Le document final propose dans son paragraphe 82 de définir le “péché écologique” comme une “action ou une omission contre Dieu, contre son prochain, la communauté et l’environnement”, car “contre les générations futures”, qui condamnerait ceux qui rompent “les réseaux de solidarité entre les créatures” par des “actes et habitudes de pollution”.
Le célibat sacerdotal, “une grâce, pas une limite”
Si ce n’est sur ce dernier point, sur lequel le pontife s’est clairement positionné favorablement à l’issue du synode, nul ne sait ce que pourrait décider l’exhortation. Pendant le synode, l’évêque de Rome avait mis en garde contre la tentation de la “cléricalisation” des laïcs en Amazonie. Cependant dans Saint Jean Paul le Grand, un livre-entretien rédigé en italien publié le 11 février, il déclare voir le célibat comme une “grâce” mais pas comme une “limite”, laissant le doute sur sa pensée profonde. Selon le journal italien Il Fatto Quotidiano, il n’y aurait cependant pas de “tournant révolutionnaire” à attendre dans Querida Amazonia. Le Pape l’aurait confié aux évêques américains en visite ad limina à Rome le 10 février lors d’une audience privée.

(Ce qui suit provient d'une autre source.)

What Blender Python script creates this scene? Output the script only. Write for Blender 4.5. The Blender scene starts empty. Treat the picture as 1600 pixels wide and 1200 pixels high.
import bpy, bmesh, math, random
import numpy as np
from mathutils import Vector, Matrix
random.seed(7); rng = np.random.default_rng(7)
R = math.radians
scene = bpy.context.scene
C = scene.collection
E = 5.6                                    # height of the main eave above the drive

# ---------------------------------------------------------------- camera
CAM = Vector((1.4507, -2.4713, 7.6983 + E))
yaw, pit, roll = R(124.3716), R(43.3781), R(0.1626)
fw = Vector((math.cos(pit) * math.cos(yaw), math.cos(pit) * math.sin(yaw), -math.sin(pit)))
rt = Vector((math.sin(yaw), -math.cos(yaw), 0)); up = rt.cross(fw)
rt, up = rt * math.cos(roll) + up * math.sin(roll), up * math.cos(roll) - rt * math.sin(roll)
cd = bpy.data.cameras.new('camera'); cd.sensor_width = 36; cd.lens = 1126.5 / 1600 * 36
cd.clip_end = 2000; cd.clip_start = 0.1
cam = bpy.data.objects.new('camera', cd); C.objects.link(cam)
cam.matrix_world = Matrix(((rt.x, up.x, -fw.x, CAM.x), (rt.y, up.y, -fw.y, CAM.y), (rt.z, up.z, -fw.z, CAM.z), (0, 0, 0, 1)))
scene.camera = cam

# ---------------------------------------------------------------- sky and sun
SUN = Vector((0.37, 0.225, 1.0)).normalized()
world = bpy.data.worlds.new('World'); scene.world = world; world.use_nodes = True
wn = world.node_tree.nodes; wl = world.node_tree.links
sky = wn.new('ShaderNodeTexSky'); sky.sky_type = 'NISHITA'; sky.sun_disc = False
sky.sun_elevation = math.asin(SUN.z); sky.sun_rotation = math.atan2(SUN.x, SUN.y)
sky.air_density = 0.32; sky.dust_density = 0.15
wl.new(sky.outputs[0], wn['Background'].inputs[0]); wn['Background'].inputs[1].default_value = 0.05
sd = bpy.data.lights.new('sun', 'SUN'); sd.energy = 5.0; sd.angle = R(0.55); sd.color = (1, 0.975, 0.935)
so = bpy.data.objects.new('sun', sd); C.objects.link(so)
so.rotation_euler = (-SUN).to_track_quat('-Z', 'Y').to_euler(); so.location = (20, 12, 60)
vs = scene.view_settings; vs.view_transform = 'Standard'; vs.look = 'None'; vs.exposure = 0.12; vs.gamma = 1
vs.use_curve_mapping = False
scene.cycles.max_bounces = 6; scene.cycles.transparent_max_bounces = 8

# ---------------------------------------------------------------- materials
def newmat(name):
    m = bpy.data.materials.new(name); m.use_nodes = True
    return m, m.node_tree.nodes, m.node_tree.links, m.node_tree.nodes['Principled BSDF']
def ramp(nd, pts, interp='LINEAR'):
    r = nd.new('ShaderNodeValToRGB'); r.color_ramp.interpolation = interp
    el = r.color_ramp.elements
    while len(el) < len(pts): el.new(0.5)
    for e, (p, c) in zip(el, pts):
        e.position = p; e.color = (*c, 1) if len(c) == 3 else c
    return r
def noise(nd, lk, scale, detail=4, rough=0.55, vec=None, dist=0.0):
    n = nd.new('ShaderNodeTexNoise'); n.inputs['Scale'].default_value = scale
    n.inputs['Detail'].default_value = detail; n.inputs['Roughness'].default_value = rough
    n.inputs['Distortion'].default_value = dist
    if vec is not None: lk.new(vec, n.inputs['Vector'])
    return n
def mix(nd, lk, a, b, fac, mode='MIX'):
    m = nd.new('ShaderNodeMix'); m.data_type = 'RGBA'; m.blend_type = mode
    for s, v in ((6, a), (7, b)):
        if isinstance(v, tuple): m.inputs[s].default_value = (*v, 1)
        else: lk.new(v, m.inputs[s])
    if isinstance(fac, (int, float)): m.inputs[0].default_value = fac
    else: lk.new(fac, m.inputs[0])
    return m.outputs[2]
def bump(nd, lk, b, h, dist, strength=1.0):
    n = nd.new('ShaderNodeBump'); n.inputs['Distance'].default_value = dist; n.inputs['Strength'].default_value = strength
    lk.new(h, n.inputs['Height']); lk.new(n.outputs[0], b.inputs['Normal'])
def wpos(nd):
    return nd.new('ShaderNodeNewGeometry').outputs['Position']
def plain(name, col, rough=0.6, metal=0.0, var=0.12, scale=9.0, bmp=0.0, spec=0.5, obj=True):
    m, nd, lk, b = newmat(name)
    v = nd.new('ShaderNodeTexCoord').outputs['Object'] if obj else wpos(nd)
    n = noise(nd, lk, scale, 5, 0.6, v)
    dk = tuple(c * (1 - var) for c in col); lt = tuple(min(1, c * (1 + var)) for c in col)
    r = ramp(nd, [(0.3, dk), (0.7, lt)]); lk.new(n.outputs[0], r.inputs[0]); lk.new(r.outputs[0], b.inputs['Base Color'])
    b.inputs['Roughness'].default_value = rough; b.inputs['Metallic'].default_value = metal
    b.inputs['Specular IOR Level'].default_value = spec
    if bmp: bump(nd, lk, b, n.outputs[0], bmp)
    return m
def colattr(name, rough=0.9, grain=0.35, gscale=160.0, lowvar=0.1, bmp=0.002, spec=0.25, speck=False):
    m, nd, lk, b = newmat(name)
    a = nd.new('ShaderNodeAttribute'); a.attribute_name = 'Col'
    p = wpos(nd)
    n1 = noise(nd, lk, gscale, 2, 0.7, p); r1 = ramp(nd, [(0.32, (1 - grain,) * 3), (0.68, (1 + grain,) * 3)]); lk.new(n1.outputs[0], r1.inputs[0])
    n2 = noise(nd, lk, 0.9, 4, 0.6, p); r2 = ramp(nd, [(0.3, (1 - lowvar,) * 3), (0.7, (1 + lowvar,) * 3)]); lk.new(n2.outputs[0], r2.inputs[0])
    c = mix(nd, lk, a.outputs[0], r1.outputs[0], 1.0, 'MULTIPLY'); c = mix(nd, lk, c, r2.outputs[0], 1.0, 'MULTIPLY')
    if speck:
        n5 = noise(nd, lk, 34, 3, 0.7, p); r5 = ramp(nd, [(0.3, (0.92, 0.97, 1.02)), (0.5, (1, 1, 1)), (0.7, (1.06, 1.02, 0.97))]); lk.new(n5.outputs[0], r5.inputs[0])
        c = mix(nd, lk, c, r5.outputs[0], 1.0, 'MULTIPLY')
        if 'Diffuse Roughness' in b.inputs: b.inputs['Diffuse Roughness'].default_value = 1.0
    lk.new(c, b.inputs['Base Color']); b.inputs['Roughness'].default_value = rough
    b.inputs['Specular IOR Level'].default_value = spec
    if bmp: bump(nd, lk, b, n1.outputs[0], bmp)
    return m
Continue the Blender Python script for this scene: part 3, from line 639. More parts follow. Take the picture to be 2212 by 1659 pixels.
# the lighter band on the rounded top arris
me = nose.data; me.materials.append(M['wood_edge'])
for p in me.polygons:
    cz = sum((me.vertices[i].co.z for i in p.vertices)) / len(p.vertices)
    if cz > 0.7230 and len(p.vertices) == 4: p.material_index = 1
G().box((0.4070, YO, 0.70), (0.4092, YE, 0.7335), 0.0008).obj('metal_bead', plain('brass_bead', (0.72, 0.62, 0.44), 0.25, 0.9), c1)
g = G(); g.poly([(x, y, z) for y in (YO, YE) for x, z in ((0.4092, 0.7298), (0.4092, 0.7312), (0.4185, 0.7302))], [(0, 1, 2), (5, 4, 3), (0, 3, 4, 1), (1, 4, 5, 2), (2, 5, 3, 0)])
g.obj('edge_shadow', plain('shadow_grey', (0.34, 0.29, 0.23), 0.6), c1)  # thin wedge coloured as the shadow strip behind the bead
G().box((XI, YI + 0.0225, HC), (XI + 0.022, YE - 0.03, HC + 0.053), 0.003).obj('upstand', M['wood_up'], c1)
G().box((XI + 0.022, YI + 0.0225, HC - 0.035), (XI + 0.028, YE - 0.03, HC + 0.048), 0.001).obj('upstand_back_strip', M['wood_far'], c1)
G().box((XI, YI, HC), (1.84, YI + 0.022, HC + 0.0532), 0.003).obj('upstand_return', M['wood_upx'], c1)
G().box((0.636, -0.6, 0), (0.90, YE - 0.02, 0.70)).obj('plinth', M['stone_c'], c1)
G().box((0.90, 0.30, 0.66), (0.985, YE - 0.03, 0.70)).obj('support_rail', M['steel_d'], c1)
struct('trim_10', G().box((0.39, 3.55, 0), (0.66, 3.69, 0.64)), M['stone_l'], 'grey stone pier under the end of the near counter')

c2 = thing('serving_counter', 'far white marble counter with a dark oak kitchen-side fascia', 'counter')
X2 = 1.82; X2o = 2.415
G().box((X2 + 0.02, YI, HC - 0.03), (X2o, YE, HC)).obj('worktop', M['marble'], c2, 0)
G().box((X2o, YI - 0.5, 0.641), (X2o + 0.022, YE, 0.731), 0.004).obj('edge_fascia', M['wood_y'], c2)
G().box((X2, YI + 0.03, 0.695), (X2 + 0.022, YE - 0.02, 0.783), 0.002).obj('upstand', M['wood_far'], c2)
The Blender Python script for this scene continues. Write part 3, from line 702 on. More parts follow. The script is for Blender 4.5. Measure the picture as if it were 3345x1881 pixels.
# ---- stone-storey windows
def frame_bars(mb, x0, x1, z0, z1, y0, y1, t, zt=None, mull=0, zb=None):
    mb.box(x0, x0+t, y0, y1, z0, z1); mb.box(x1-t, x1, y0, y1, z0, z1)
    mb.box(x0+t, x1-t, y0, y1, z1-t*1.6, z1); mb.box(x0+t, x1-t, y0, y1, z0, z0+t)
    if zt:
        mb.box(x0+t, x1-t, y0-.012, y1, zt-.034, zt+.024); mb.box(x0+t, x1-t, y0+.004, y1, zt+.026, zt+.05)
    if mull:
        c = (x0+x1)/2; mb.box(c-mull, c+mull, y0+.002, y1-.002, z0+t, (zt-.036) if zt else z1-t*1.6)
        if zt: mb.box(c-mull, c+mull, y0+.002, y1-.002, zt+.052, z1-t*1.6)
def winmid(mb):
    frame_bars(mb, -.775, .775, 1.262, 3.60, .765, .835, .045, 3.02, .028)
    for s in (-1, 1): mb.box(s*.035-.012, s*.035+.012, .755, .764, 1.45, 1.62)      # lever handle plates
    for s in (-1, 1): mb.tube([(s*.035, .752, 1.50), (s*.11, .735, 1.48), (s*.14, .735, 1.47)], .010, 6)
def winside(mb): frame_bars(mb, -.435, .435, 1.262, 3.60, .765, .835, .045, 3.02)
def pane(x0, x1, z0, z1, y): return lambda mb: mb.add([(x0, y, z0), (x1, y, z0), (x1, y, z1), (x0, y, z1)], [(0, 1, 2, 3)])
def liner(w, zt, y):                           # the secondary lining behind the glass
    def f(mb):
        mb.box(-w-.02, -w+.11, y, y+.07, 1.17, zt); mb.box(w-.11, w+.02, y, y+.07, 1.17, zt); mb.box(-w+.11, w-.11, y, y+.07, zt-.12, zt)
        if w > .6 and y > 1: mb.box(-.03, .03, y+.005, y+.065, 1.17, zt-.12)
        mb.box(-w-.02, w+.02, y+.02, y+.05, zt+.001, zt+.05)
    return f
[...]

À noter qu’au delà des décisions prises par le pontife, c’est aussi en tant que parole post-synodale que son exhortation sera lue par beaucoup. Elle sera l’occasion d’évaluer la pertinence et l’efficacité d’un tel mode de concertation. À l’issue du synode, le successeur de Pierre a d’ailleurs confié qu’il envisageait d’ouvrir une voie synodale sur la synodalité… Reste à savoir si c’est là le signe de dysfonctionnements dans la voie synodale, ou une volonté d’accentuer ce type de consultation.